Now imagine pushing the end of the spring through a chunk of space whose left end is at position \(x\) with width \(\Delta x\) cm.
\[\begin{aligned} &\text{Distance spring is extended when end is at position } x = x \text{ cm}\\ &\text{Force required to overcome spring when end is at position }x = 8\text{ (N/cm)}\cdot x \text{ (cm)}=8x \text{N}\\ &\text{Distance moved by end of spring through one chunk} = \Delta x \text{ cm}\\ &\text{Work done moving end of spring through chunk at position }x = 8x\text{ (N) }\cdot \Delta x \text{ (cm) }\\&\quad = 8x\Delta x \text{ N}\cdot\text{cm} \end{aligned}\] If we now add up the work done pushing our spring through all chunks between \(x=5\) to \(x=8\) we get the integral \[W=\int_{5}^{8} 8x dx= 156\text{ N}\cdot\text{cm}.\] Of course we can convert that to Joules if we want. In general, let’s not use units that need a lot of converting. If we write the problem in Newtons and centimeters, leave the answer in \(N\,cm\). If we write it in Newtons and meters, leave it in \(N\,m\) and point out that those are Joules.
## 156 with absolute error < 1.7e-12## [1] 156Do more examples as time allows, keep it to spring and lifting problems. You can include lifting problems that have a rope being lifted with an object on the end of the rope, if desired. Any standard calculus textbook, or the internet, will have plenty of example problems.
1.15 Lesson 15: Work Review / In-Class Project
1.15.1 Objectives
Given a dataset for the rate of change of a quantity, approximate the accumulation of the quantity over the domain of the data.
Given a dataset for the rate of change of a quantity, use Math 141 modeling techniques to determine a best-fit model for the rate of change.
Given a rate of change model for a quantity, use integration techniques to predict the accumulation of the quantity over the domain of the data.
Interpret the meaning of an accumulated quantity.
1.15.3 In Class
Spend about half the class doing more examples of work calculations.

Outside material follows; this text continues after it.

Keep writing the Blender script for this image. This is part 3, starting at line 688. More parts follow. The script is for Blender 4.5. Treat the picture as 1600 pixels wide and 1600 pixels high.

Try different coordinate systems, thinking about breaking up space vs. breaking up the object, etc.
Begin the In-Class project. Treat the handout as more-or-less a script. Go through the text with the students, have them complete the exercises, talk about the exercises.
1.16 Lesson 16: In-Class Project
1.16.1 Objectives
Given a dataset for the rate of change of a quantity, approximate the accumulation of the quantity over the domain of the data.
Given a dataset for the rate of change of a quantity, use Math 141 modeling techniques to determine a best-fit model for the rate of change.
Given a rate of change model for a quantity, use integration techniques to predict the accumulation of the quantity over the domain of the data.
Interpret the meaning of an accumulated quantity.